Nunca antes, fuera del lejano 1929, las finanzas habían causado
tantos daños en la economía real, en los trabajadores, en las
familias y en las sociedades. La crisis del 2008, que costó cinco
trillones de dólares zanjar, ha dejado 50 millones de personas sin
trabajo y a cien millones de nuevos pobres en el mundo.
Los resultados de la especulación sobre el Euro están a la vista
de todos y los pensionistas del sur de Europa tienen una opinión
clara de todo esto. La crisis del Euro del 2010 se salda con un
trillón de dólares. Son cantidades sin precedentes en las que los
Estados se han endeudado y que les dejan sin capacidad financiera
para afrontar próximas crisis.
Es evidente que, por alguna razón, antes del gobierno de George
W. Bush, ideólogo del libre mercado, estas crisis nunca se habían
producido en los actuales niveles.
Varios prestigiosos economistas, como Paul Volcker, presidente de
la Reserva Federal de Estados Unidos durante los gobiernos de Jimmy
Carter y Ronald Reagan, querían que se examinaran esas razones y se
volviera al diseño anterior. La gran coral de los sectores
financieros y sus grupos de presión, intentaban que las limitaciones
fueran mínimas, con el argumento de que todo control limita la
innovación y el de-sarrollo.
Los proyectos en marcha en Europa y en Estados Unidos, han tomado
el camino de intentar limitar los excesos, sin enfrentar el sistema.
Habrá mejorías indudables, ya que se eliminan varios de los
mecanismos especulativos que han llevado a la crisis actual. Hasta
1980, especulación era un término negativo. En la década de los 50,
un importante financiero, Lev Baruch, creó un enorme escándalo al
teorizar que un empresario debía ganar 20 veces más que sus
trabajadores. Era una época en que los que no actuaban de manera
clara y transparente estaban señalados. Hubiera sido impensable que
un financiero judío como Bernard Madoff, robara dinero a otros
judíos, entre ellos al premio Nobel de la Paz, Elie Wiesel.
El mundo de las finanzas se basaba en la economía real; la bolsa
en el rendimiento de las empresas, y los bancos en los depósitos de
sus clientes. La desregulación ha puesto en marcha rápidas
generaciones de financieros, que inventaron instrumentos de mayor
riesgo y, por lo tanto, de mayor beneficio. Esto ha creado la
cultura especulativa actual, que ha legitimado el mundo de la
política y de los estados, al aceptar que se eliminen los controles.
Ahora toman la opción más fácil: eliminar los excesos. Pero la
especulación tiene un espacio legitimado en el mundo actual.
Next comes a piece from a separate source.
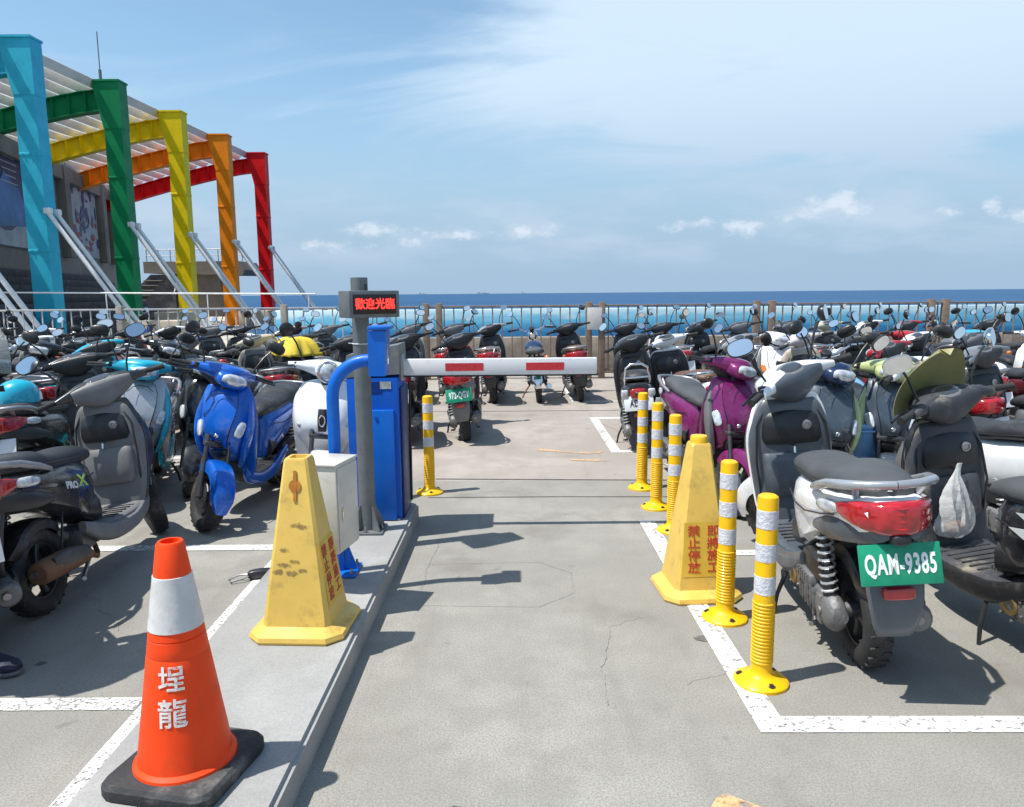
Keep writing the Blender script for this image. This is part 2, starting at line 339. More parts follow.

Es un hecho singular que sean los operadores de bolsa y no los
representantes elegidos por los ciudadanos en las urnas los que
decidan el destino de millones de personas. Es para defenderse de
ellos que los gobiernos y las instituciones europeas, que han sido
incapaces de controlar la falsificación de los presupuestos griegos,
tengan ahora que emprender una política de ajustes fiscales que va a
cambiar profundamente el cuadro social europeo y el destino de sus
jóvenes.
En otras palabras, los gobiernos no ponen sus cuentas en orden
para el bien de sus ciudadanos, sino para resistir a los
especuladores. De una política de planes de equilibrio y desarrollo
se pasa a una de planes de ajuste estructural que van a pagar las
clases más pobres y dependientes una vez más.
Mientras tanto, a nadie se le ocurre poner límites a las posibles
ganancias, para eliminar la carrera al riesgo más alto y, por ende,
más remunerativo. Un ejemplo sería poner límites modestos, nivelados
con las ganancias de las empresas de la economía real, de lo que las
bolsas puedan ganar o perder en un día de transacciones.
No hay dudas que esto eliminaría muchas ganancias pero ¿de
cuántas personas? Porque los riesgos de estos pocos ciudadanos,
hasta ahora, ¿cuántos miles de personas los están pagando? Es fácil
decirlo: por cada nuevo millonario que se crea hay, según la OECDE,
500 personas que pasan de clase media a pobres.
La carrera entre encontrar nuevos campos de especulación y buscar
reglamentos específicos sobre ellos, es una lucha que tiene como
obvio perdedor al Estado.
Un Estado que, mientras limita los daños de la droga y del humo,
porque afectan a la humanidad, considera legítimo que millones de
personas sean objeto de especuladores.